> **Task**
Search the material below for the string "from" and extract each line that has it.

▬▬▬▬▬▬

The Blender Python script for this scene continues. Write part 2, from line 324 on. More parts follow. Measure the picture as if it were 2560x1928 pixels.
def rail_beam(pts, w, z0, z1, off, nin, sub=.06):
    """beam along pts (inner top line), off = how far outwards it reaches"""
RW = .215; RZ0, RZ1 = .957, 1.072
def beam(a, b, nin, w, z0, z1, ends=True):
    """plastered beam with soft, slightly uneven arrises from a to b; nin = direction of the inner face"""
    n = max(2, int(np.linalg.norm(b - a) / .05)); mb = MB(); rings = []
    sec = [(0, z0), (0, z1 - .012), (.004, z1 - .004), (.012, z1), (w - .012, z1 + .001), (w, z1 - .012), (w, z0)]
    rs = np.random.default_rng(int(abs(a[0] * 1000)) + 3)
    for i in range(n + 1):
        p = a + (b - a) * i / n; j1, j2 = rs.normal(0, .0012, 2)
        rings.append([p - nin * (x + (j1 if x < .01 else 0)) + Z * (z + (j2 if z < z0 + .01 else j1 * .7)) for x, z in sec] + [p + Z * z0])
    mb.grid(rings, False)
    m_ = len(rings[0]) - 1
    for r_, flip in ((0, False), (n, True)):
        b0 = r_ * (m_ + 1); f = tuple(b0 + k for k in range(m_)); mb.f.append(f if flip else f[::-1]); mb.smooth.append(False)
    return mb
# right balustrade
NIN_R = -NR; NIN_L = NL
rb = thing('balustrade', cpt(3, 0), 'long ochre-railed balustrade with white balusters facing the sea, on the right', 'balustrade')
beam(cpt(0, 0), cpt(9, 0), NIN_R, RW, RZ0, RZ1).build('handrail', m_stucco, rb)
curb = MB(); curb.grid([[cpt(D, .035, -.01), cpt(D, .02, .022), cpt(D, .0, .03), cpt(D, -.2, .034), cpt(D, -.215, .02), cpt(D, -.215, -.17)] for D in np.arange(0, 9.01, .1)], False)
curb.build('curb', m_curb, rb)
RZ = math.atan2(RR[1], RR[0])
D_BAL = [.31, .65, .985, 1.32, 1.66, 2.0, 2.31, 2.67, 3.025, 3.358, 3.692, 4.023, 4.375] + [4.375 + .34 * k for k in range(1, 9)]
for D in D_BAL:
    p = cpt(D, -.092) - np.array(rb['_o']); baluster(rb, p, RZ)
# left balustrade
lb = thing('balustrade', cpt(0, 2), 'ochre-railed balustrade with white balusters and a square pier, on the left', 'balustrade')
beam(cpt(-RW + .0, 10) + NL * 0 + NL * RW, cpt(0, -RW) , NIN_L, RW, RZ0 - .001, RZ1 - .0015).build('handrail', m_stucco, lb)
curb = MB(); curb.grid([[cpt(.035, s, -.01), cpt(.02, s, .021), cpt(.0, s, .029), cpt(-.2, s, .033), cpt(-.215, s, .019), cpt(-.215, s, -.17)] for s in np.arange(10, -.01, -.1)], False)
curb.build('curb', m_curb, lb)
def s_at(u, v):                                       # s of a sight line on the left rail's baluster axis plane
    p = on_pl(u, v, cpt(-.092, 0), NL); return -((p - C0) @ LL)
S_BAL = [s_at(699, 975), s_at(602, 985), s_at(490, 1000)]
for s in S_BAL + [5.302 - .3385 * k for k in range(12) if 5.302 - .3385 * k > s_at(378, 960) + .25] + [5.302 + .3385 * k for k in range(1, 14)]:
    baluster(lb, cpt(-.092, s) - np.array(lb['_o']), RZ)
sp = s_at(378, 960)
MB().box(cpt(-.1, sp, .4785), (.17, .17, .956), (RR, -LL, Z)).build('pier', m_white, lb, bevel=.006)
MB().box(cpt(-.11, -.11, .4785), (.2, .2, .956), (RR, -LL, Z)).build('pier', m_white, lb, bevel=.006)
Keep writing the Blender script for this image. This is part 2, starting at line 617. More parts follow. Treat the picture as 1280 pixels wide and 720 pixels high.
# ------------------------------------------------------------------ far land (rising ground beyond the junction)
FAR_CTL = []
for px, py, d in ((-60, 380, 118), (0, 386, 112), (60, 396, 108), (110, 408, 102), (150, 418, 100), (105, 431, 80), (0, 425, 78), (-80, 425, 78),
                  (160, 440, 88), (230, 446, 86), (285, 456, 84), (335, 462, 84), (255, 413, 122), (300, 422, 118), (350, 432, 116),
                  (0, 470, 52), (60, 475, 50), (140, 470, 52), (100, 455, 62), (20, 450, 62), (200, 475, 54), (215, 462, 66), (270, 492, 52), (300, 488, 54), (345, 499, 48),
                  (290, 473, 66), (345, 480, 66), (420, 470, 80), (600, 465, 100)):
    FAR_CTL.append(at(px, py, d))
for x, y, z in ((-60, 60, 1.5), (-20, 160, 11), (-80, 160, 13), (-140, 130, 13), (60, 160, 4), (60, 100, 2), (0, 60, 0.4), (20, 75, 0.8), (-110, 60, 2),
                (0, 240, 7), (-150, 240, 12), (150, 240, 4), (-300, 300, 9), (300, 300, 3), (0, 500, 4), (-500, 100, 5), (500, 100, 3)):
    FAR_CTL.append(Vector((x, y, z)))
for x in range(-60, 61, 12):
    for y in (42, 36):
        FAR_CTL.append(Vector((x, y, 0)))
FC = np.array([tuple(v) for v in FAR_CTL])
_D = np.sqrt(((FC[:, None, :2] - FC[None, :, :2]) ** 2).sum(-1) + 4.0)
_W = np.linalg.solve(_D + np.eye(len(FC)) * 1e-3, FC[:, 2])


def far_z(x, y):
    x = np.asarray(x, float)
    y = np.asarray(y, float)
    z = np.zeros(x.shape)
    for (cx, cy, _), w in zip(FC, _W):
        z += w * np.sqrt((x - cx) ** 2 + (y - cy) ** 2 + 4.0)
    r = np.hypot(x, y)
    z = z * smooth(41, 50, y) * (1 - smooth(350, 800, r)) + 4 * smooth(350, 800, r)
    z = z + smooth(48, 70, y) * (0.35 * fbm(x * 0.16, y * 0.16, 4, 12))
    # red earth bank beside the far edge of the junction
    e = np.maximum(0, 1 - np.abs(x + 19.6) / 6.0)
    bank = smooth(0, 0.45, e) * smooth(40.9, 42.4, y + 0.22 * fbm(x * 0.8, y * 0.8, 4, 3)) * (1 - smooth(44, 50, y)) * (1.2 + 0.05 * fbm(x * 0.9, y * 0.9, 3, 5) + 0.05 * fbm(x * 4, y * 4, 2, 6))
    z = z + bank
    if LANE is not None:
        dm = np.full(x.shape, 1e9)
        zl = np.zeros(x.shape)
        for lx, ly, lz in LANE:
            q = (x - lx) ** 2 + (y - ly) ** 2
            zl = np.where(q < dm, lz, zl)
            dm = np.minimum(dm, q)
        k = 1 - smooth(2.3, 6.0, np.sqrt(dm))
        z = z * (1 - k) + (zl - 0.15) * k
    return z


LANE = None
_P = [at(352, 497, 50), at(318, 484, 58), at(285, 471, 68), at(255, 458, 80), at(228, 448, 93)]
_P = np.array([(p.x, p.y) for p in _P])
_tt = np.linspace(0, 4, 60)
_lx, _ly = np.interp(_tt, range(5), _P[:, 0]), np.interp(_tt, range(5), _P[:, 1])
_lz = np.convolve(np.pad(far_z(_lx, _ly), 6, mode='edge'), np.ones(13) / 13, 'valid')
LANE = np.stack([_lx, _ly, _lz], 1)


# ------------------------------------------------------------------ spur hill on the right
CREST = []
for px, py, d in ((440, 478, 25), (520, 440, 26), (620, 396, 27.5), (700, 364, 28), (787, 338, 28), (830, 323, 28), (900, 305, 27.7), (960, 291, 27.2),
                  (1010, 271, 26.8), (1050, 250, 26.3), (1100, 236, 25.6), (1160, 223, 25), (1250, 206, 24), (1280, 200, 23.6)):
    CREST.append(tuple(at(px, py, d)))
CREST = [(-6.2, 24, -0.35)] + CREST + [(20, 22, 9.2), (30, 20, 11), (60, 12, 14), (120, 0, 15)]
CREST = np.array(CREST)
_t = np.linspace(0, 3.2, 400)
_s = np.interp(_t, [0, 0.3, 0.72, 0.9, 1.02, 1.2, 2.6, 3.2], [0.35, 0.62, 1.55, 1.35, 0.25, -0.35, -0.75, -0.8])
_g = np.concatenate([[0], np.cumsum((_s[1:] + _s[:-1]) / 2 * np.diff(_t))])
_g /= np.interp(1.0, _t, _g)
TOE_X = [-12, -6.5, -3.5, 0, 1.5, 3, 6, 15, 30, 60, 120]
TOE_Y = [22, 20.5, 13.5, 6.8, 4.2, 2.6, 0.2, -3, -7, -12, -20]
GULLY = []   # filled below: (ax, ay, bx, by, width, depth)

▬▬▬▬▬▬

> **Full response**
The Blender Python script for this scene continues. Write part 2, from line 324 on. More parts follow. Measure the picture as if it were 2560x1928 pixels.
    """plastered beam with soft, slightly uneven arrises from a to b; nin = direction of the inner face"""